I looked it up on Amazon where reviews clearly state that Wolf has changed the original story for her own story-telling purposes.  No bait and switch; all clear and above-board.  This is the same thing many - if not most - historical fiction writers do.  I love Sharon Kay Penman and she has a disclaimer in the back of her books to say which facts were rearranged or ignored in order to tell her story, and that doesn't bother me in the least.  She uses most but not all of the truth as she finds it in extensive research through the archives of England, Wales, and Scotland, and I don't mind.  She is telling a story, after all, and real life doesn't always work the way a novel does.  

So then why am I bothered by Wolf's doing the same thing with Esther?

From Publisher's Weekly: "Wolf has succeeded in tidying up the biblical account, reconstructing its people and events while preserving its essential elements and producing an attractive love story." 

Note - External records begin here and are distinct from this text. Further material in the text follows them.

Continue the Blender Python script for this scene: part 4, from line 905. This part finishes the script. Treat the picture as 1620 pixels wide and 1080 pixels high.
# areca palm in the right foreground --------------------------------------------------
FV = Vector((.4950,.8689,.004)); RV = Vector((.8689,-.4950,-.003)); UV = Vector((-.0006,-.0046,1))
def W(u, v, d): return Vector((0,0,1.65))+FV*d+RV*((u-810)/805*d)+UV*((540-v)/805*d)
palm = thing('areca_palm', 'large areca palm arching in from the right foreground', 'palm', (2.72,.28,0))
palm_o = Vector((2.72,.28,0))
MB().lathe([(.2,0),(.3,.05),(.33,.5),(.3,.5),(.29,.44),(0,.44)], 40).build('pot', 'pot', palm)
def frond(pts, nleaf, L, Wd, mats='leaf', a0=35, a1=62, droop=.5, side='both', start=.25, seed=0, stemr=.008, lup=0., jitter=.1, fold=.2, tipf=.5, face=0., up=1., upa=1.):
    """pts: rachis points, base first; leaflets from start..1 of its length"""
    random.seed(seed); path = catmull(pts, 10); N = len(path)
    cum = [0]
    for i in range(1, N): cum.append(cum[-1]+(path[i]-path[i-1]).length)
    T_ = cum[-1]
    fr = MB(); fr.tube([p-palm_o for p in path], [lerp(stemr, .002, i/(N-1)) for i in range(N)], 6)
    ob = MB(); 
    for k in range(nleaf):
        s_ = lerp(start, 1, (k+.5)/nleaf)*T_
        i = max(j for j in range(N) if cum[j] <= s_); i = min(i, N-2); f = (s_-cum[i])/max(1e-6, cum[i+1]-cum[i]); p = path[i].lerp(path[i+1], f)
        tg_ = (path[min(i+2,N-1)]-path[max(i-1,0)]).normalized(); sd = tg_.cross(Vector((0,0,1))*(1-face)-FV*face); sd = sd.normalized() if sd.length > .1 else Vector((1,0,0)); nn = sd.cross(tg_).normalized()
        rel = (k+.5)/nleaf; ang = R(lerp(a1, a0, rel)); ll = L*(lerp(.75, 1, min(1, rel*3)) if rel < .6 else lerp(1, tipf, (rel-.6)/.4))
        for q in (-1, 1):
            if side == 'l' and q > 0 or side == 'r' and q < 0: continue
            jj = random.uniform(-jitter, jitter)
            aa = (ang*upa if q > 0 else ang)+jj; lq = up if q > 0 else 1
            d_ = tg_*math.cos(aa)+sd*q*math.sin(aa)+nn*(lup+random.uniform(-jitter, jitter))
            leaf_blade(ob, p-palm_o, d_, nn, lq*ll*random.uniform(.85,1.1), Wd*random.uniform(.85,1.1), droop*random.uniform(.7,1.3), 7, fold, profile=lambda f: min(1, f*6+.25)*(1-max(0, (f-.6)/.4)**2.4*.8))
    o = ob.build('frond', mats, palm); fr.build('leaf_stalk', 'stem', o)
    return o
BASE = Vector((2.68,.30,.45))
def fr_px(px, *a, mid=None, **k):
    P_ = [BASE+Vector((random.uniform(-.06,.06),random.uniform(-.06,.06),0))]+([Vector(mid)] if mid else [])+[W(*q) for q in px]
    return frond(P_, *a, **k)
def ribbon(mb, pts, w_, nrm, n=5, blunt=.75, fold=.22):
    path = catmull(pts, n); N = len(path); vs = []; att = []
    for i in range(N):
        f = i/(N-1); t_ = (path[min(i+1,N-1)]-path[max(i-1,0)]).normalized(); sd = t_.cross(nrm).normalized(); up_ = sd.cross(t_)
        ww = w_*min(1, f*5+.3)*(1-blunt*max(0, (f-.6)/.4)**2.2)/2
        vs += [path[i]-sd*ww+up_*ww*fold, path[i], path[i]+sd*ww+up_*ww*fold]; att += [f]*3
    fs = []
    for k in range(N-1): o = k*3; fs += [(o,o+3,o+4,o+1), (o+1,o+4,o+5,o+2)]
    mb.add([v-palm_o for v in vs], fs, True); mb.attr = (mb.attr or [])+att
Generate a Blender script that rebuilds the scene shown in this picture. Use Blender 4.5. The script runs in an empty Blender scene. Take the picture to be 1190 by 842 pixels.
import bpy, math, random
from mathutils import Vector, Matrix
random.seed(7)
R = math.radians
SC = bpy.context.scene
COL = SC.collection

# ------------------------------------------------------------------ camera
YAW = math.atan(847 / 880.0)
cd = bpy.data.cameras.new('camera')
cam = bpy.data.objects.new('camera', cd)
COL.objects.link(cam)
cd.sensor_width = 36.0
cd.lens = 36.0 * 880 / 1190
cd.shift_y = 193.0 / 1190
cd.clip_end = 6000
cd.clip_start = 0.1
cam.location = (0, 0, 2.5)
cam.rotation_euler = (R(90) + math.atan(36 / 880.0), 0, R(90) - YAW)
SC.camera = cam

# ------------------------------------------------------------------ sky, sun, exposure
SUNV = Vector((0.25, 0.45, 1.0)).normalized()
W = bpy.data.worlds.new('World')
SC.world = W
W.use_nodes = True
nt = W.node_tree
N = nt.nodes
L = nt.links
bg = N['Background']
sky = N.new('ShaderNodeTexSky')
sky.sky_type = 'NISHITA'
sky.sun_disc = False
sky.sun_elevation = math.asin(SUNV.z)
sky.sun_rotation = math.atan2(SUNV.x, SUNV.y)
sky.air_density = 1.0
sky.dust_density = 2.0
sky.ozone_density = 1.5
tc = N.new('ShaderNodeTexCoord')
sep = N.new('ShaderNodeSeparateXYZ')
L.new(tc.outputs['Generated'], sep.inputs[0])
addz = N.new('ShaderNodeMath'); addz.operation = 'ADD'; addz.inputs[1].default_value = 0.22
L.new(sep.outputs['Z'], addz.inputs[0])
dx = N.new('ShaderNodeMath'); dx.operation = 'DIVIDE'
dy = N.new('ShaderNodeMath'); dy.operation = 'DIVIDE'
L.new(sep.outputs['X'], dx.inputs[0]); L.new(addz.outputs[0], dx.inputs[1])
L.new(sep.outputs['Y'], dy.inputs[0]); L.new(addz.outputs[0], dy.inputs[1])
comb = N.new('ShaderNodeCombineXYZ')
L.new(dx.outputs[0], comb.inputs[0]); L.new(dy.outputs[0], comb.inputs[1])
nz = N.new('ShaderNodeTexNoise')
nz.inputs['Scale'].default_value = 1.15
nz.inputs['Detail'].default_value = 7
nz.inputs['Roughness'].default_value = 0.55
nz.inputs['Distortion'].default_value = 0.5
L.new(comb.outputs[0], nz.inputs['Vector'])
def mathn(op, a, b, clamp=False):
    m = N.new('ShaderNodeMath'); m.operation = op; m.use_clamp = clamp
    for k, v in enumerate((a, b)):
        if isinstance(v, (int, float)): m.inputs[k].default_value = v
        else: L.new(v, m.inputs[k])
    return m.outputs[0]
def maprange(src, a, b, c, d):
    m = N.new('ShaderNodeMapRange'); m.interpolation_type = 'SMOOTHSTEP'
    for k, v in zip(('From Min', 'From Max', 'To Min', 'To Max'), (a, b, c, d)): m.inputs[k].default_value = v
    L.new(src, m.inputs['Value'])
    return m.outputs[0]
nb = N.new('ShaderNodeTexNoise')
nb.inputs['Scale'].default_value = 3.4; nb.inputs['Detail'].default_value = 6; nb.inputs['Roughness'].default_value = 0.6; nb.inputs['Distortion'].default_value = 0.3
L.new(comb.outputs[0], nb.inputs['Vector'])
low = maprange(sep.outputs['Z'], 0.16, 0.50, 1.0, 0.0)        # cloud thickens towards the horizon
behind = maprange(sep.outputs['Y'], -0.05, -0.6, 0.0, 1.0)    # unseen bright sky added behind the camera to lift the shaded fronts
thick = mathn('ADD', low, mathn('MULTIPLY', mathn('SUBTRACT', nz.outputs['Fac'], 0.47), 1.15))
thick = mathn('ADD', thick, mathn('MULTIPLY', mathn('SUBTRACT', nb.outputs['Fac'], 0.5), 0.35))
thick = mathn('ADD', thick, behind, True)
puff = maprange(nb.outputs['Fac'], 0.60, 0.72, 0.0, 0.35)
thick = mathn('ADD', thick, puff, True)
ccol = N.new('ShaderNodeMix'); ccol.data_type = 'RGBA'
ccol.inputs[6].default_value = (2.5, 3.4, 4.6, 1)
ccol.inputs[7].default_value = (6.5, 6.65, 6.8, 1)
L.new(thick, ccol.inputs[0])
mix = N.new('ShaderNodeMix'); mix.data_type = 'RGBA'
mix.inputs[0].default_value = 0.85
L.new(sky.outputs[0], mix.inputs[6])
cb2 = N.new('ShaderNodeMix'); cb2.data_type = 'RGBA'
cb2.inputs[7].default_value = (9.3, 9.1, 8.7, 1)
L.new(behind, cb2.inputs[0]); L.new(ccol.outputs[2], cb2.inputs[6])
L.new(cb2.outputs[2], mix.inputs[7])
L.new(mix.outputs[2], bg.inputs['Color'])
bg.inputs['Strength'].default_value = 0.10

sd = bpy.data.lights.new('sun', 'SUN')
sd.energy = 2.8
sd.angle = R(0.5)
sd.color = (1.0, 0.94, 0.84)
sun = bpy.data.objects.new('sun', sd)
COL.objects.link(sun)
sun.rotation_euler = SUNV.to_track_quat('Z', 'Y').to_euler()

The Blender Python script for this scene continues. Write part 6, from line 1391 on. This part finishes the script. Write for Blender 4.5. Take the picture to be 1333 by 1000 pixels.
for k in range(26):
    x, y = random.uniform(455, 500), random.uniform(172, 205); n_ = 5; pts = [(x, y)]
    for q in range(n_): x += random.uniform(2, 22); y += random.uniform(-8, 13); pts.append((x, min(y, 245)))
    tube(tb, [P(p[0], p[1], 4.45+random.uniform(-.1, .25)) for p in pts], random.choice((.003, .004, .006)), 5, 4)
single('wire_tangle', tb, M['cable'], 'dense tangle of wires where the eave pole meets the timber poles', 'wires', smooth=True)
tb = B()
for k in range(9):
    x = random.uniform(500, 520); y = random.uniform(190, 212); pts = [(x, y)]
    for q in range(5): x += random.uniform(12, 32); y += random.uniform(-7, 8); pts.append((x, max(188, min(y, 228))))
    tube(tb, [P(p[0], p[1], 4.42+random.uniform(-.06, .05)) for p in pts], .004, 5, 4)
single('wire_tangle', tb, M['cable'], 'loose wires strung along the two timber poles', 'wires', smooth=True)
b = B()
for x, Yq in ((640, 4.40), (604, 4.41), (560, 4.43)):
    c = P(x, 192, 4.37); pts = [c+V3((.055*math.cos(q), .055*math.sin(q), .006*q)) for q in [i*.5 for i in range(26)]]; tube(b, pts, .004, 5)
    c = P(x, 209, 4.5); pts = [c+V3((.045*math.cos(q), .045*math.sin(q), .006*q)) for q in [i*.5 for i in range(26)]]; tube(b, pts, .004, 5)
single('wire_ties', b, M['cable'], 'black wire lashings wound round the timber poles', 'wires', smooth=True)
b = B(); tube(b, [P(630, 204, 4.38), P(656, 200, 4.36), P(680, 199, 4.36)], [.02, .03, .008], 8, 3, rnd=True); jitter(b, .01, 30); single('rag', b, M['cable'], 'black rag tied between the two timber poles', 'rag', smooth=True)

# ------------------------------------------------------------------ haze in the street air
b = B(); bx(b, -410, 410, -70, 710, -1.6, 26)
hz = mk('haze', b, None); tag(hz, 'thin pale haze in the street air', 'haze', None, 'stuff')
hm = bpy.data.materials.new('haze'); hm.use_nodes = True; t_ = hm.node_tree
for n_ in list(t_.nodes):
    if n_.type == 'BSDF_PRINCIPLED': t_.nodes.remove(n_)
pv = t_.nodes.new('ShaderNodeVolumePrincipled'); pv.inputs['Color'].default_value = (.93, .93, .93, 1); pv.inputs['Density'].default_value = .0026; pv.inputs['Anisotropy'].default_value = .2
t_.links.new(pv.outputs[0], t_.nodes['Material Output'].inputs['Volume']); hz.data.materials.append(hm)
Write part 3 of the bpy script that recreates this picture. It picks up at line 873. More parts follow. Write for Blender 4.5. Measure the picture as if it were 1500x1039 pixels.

"...tidying up the biblical account..."  

Okay.  There it is.  Let's not forget that this is the Bible, the inerrant Word of God.  The archives of medieval Europe are valuable and fascinating and truly important, but they are not the Word of God.  Playing fast and loose with history is one thing.  Playing fast and loose with God's Word is another thing entirely.

Or is it?

If we take the Word at all seriously, shouldn't this bother us?  "Tidying up" the Bible?  "Producing an attractive love story?"  I do believe that God wrote that story the way it is supposed to be and I'm pretty uncomfortable with thinking we can improve upon that.  

But am I being too rigid?  Too much of a stickler?  Should I loosen up?  Should I read the book?  Would you?

I'm really wondering.  What do you think?


  1. I can see where "tidying up" is offensive. I probably wouldn't read it but it just isn't my sort of thing. I do find it interesting to wonder about some of the details that are not included in Scripture...

  2. That's true. I have read some fiction based on Scripture but to my recollection they didn't mess with known facts. Csn't toss the whole genre I suppose.